Directions for this task
List all lines of the data containing the word "Blender".

Data lines
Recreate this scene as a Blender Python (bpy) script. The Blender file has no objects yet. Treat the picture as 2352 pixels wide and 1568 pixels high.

---

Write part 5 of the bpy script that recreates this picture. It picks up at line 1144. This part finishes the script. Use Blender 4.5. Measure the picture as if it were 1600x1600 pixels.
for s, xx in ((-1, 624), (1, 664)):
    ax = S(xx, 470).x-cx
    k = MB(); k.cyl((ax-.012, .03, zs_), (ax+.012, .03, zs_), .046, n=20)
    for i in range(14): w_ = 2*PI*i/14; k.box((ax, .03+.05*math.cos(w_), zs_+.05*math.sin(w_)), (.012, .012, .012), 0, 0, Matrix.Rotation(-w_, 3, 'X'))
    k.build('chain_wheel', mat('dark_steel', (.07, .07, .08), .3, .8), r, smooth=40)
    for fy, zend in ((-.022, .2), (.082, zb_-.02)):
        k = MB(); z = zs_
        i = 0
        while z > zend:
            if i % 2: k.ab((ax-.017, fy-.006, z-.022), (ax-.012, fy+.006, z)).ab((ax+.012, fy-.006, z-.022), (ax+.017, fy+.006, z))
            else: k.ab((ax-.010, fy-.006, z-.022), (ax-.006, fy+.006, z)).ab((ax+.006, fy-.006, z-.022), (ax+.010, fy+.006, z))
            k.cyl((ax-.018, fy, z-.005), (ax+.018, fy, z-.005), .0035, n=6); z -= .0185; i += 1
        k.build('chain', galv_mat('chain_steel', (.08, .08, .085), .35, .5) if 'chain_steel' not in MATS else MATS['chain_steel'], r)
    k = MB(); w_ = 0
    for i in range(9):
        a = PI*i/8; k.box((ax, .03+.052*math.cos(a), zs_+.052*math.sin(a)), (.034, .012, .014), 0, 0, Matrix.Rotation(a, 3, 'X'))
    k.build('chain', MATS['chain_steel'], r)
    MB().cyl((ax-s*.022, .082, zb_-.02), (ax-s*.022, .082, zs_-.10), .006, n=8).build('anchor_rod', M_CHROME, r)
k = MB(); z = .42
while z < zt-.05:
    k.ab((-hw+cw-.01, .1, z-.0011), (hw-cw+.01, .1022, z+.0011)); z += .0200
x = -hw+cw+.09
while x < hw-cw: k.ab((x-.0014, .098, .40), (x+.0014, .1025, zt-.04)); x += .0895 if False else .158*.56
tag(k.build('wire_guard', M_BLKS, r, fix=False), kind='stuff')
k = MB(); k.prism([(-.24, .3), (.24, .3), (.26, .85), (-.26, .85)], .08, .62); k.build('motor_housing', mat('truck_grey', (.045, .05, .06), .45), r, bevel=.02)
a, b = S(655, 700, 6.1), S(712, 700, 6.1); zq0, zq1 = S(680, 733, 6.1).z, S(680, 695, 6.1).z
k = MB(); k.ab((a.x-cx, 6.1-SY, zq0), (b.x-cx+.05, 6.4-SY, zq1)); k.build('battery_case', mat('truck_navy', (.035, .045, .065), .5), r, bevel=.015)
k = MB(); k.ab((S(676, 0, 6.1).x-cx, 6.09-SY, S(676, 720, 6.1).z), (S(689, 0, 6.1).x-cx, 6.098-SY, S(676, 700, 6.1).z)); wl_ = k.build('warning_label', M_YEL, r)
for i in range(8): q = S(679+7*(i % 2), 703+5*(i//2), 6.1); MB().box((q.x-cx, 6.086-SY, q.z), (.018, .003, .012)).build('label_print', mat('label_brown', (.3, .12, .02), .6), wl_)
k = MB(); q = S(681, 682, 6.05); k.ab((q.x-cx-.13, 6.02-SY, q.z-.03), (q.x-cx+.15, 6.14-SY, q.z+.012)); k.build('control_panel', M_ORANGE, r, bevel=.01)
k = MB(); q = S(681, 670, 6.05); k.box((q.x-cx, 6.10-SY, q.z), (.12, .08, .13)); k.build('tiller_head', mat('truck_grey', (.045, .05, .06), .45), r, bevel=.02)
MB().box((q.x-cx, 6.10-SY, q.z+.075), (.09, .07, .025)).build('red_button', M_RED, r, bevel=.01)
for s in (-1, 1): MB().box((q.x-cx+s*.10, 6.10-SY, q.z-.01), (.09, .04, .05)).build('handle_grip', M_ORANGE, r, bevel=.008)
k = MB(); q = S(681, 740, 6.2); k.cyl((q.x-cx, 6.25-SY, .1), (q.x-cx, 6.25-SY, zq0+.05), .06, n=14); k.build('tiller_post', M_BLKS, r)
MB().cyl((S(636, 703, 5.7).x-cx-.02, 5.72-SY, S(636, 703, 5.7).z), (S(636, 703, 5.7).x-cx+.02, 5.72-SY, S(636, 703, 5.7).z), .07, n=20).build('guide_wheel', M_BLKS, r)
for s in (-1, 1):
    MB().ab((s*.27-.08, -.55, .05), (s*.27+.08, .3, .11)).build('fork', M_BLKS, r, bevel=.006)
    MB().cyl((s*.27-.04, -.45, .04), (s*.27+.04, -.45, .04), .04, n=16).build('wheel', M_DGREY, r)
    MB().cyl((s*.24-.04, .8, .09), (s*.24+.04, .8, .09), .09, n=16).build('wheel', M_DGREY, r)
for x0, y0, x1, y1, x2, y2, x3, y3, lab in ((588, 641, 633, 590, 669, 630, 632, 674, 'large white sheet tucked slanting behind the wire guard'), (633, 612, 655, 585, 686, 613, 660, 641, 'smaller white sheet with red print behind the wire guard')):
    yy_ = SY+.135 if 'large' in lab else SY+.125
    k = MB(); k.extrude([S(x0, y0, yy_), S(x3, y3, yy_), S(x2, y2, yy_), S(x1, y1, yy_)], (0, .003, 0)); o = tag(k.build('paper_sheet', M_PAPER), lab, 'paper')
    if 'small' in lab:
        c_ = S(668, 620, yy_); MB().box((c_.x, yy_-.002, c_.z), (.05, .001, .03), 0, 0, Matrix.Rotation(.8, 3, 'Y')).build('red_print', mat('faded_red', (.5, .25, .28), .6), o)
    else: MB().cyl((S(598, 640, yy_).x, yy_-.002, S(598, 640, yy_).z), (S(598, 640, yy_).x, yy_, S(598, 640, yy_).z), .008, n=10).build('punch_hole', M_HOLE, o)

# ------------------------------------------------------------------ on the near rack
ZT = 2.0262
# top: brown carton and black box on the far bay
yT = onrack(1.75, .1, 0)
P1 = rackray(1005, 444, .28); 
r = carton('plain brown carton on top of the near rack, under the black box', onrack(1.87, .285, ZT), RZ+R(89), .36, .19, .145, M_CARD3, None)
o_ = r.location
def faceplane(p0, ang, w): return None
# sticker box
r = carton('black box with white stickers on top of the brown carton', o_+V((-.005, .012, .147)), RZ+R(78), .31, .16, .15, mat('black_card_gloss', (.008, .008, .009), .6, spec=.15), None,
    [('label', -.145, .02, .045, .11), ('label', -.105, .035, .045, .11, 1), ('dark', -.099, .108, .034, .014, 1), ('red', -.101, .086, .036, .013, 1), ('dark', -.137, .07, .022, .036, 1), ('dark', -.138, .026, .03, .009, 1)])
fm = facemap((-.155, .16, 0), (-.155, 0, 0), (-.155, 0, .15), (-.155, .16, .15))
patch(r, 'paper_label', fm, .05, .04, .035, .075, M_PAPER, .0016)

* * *

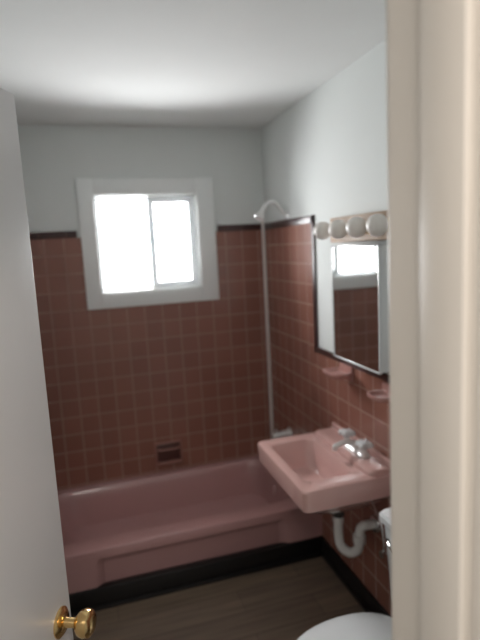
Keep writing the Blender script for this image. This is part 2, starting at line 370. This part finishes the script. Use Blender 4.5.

Exercise output
Recreate this scene as a Blender Python (bpy) script. The Blender file has no objects yet. Treat the picture as 2352 pixels wide and 1568 pixels high.
Write part 5 of the bpy script that recreates this picture. It picks up at line 1144. This part finishes the script. Use Blender 4.5. Measure the picture as if it were 1600x1600 pixels.
Keep writing the Blender script for this image. This is part 2, starting at line 370. This part finishes the script. Use Blender 4.5.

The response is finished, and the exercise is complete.